Millions agree with his attacks on the out-of-control greed of corporate America and Wall Street. “We are going to create an economy together that works for working families, not just the 1%”, says Sanders. “They have endless supplies of money and power, but at the end of the day, we have something they don’t have. We have the people.”

“In order to bring about the changes that the American people want, we need a political revolution.”

Domination by the rich

As everywhere else, big business money is dominating politics but no more so than in the United States. The Republican candidates are backed by billionaire interests. Donald Trump is himself already a billionaire. Another billionaire, Michael Bloomberg is now thinking about entering the race.

For millions, this reflects a sham democracy. It represents the rule of an unelected Oligarchy, which, through its power and wealth buys judges, newspapers, officials and politicians.

Christopher Anderson, who describes himself an independent voter, correctly said of Bloomberg: “I don’t care for him. There’s not much difference between him and Hillary — they’re all in bed with Wall Street and big corporations.”

Hillary Clinton, the other Democrat challenger, is very much part of this corporate political Establishment. This is not surprising given that the Democrats are the party of Big Business. She received over $675,000 alone from Goldman Sachs, the Wall Street bankers. That is why few believe her mealy-mouthed promises to rein in “corporate greed”, while she pockets corporate handouts.

The wolves of Wall Street, as with their counterparts in the City of London, are rich beyond their wildest dreams, while the working class is facing a nightmare of exploitation and endless stress. It is the working class who produces the real wealth of society from the sweat of their labour but it is the parasitic ruling class that creams off the profits.

Now their so-called free market system is “broken” and in terminal decline. It can no longer provide the reforms of the past. In fact, counter-reforms are on the order of the day. Such is the depth of the crisis, there has been no real recovery anywhere from the deep slump of 2008.

Massive echo

As in Britain, wages are being driven down everywhere. Real median hourly wages in the United States fell an annual 0.3 per cent from 2007-14, according to the Economic Policy Institute. The jobs on offer are low-paid insecure ones. Student debt has gone through the roof. Five million people have lost their homes since the sub-prime mortgage crisis.

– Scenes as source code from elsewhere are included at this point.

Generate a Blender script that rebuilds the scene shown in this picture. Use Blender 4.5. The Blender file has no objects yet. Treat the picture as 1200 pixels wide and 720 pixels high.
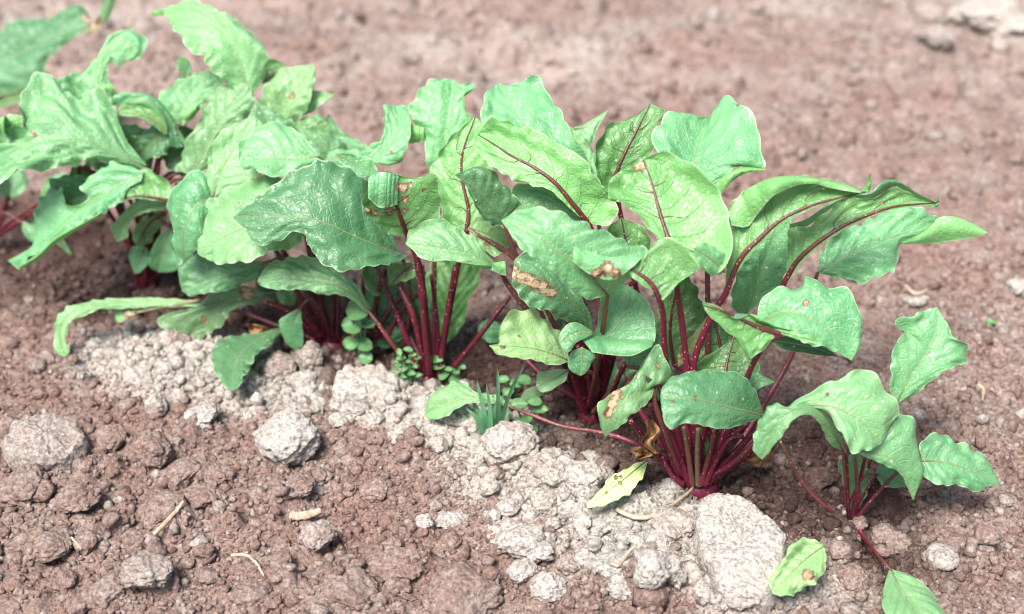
import bpy, math, random
import numpy as np
R = math.radians
random.seed(7)
rng = np.random.default_rng(11)
S = bpy.context.scene
COL = S.collection

# ---------------------------------------------------------------- camera
CAM_H, PITCH, LENS, SENS = 0.68, 35.0, 50.0, 36.0
cd = bpy.data.cameras.new("camera"); cam = bpy.data.objects.new("camera", cd); COL.objects.link(cam)
cam.location = (0, 0, CAM_H); cam.rotation_euler = (R(90 - PITCH), 0, 0)
cd.lens = LENS; cd.sensor_width = SENS; cd.clip_start = 0.02; cd.clip_end = 500
cd.dof.use_dof = True; cd.dof.focus_distance = 0.95; cd.dof.aperture_fstop = 4.0
S.camera = cam
# ---------------------------------------------------------------- sky and sun
SUN_EL, SUN_AZ, SUN_STR = 60.0, 28.0, 3.0     # azimuth: 0 = from the viewer's side, 180 = from beyond the bed
w = bpy.data.worlds.new("World"); S.world = w; w.use_nodes = True
nt = w.node_tree; bg = nt.nodes["Background"]
sky = nt.nodes.new("ShaderNodeTexSky"); sky.sky_type = 'NISHITA'; sky.sun_disc = False
sky.sun_elevation = R(SUN_EL); sky.dust_density = 3.0; sky.air_density = 1.0; sky.ozone_density = 0.6
sx, sy = -math.sin(R(180 - SUN_AZ)), math.cos(R(180 - SUN_AZ))     # direction on the ground towards the sun
sky.sun_rotation = math.atan2(sx, sy)
nt.links.new(sky.outputs[0], bg.inputs[0]); bg.inputs[1].default_value = 0.075
sl = bpy.data.lights.new("sun", 'SUN'); sl.energy = SUN_STR; sl.angle = R(20); sl.color = (1.0, 0.955, 0.90)
so = bpy.data.objects.new("sun", sl); COL.objects.link(so)
from mathutils import Vector
sd = Vector((sx * math.cos(R(SUN_EL)), sy * math.cos(R(SUN_EL)), math.sin(R(SUN_EL))))
so.rotation_euler = sd.to_track_quat('Z', 'Y').to_euler(); so.location = (0, 0, 3)
vs = S.view_settings; vs.view_transform = 'Standard'; vs.look = 'None'; vs.gamma = 1.0; vs.exposure = 1.70
S.cycles.filter_width = 1.1; S.cycles.diffuse_bounces = 2; S.cycles.max_bounces = 8; S.cycles.transparent_max_bounces = 4

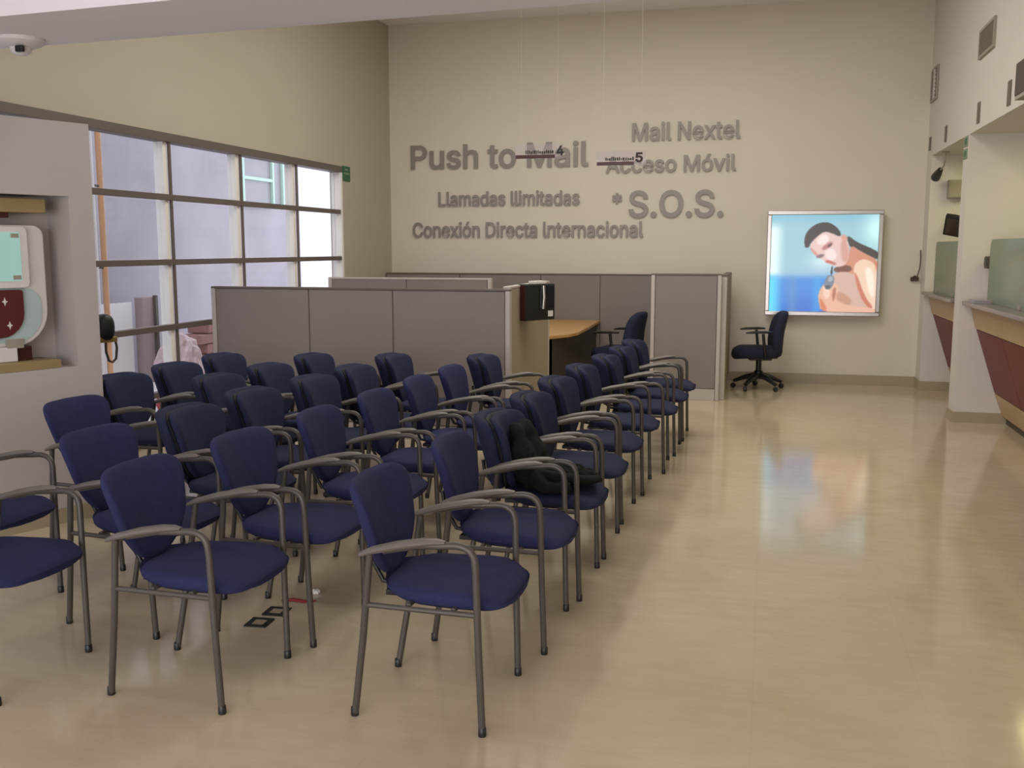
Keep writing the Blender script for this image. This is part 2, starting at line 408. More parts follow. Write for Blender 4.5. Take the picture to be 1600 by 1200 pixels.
def lettering(name, text, label, x0, x1, zb, zt, y, m='letter', depth=.02, offset=.016, cat='lettering', part='letter', ref='H'):
    """text standing on a plane y = const, facing -Y, between x0 and x1; caps from zb to zt"""
    t = thing(name, label, cat, (x0, y, zb))
    bold = offset; P = outlines(text); H_ = outlines(ref)
    xs = [p[0] for q in P for p in q]; lo, hi = min(xs)-bold, max(xs)+bold; ct = max(p[1] for q in H_ for p in q)+bold
    sx = (x1-x0)/(hi-lo); sz = (zt-zb)/ct; at = 0
    for c in text:
        if c == ' ': continue
        n = n_contours(c); Q = P[at:at+n]; at += n
        if c == 'P': Q = plain_P(Q)
        me = letter_mesh(Q, .3, bold)
        for v in me.vertices:
            x, yy, z = v.co
            v.co = ((x-lo)*sx, -z*depth-depth/2, yy*sz)
        me.materials.clear(); me.materials.append(MT[m]); me.name = part
        o = bpy.data.objects.new(part, me); COL.objects.link(o); o.parent = t
    return t
YT = YB-.012
lettering('wall_lettering', 'Push to Mail', 'large grey wall letters reading Push to Mail', -4.527, -2.193, 2.64, 2.936, YT)
lettering('wall_lettering', 'Mail Nextel', 'grey wall letters reading Mail Nextel', -1.656, -.363, 2.925, 3.135, YT)
lettering('wall_lettering', 'Acceso Móvil', 'grey wall letters reading Acceso Movil', -1.975, -.404, 2.548, 2.74, YT)
lettering('wall_lettering', 'Llamadas Ilimitadas', 'smaller grey wall letters reading Llamadas Ilimitadas', -4.156, -2.301, 2.163, 2.343, YT)
lettering('wall_lettering', '*', 'grey star mark on the wall left of S.O.S.', -1.892, -1.77, 2.17, 2.296, YT, ref='*')
lettering('wall_lettering', 'S.O.S.', 'largest grey wall letters reading S.O.S.', -1.685, -.539, 2.008, 2.322, YT)
lettering('wall_lettering', 'Conexión Directa Internacional', 'long low line of grey wall letters reading Conexion Directa Internacional', -4.513, -1.502, 1.765, 1.953, YT)
# the star hangs by its top: shift so that it spans its own height
for o in [o for o in bpy.data.objects if o.get('label', '').startswith('grey star')]:
    lo, hi = bounds(o.children[0].data); k = .126/(hi[2]-lo[2])
    for v in o.children[0].data.vertices: v.co.z = (v.co.z-lo[2])*k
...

Nearly 30 million men, women and children still have no healthcare insurance.
At the same time, Wall Street is making billions of dollars. The “American Dream” has turned sour. The effect of this capitalist crisis has caused a profound radicalisation in the United States, as in Britain and elsewhere. Sander’s’ argument that “the business model of Wall Street is fraud” is finding a massive echo, as is the anti-austerity message of Corbyn in Britain.

“What does it mean?” asks commentator Paul Mason. “Quite simply that the radical progressive sentiment that’s swept Greece, Spain, Scotland and the British Labour movement has now hit America.”

The Washington Post columnist Catherine Rampell was forced to admit that the current generation, to which she belongs, “love Sanders not despite his socialism, but because of it… Many of us also entered the job market just as unbridled capitalism appeared to blow up the world economy.”

The stunning victory of Sanders in New Hampshire has also served to put socialism back on the agenda in the USA. This is an unheard of development in a country that has traditionally rejected such ideas. As elsewhere in the world, this socialist revival has especially affected the youth,  who have become the bedrock of Sanders’ support.
Bernie Sanders’ call to create 13 million new jobs, universal healthcare, paid parental leave, the scraping of tuition fees, a $15 per hour minimum wage, and a “political revolution” against the billionaire class, is enthusing millions of ordinary folk who have been alienated by professional politicians.

Socialist policies needed

To pay for his programme Sanders promises to tax the rich, who, as in Britain, are stashing away their billions in the Cayman Islands and other tax havens. They have been getting away with murder.

While we support forcing big business to pay its taxes, this will not be sufficient to solve the problem. With their fancy corporate lawyers, they will simply create new loopholes.

As long as they have the power and wealth in their hands, there can be no solution.

As we have explained many times, you can’t plan what you don’t control and you can’t control what you don’t own. Rather than simply taxing the rich, the real solution would be to bring into public ownership the major corporations and banks that control the economy and place them under democratic workers’ control and management. To carry this out would mean a break with the Democrats and the formation of a party of labour.

Such measures would allow the drawing up of a democratic socialist plan of production, giving everyone a decent job, cutting the working week, increasing wages and pensions and dramatically increasing the living standards of the overwhelming majority.

This would constitute a genuine “revolution” that would once and for all end the rule of Wall Street, the City of London and with it the billionaire dictatorship over our lives. For the first time in history, it would take the power to decide our future out of the hands of the rich and place it in the hands of ordinary people.

Whatever happens, the present upheaval means that the United States will never be the same again. Forces have been unleashed that cannot be contained any longer. The coming world slump will further intensify the struggle. The genie is now out of the bottle. Whatever happens next, fundamental change is certainly back on the agenda everywhere.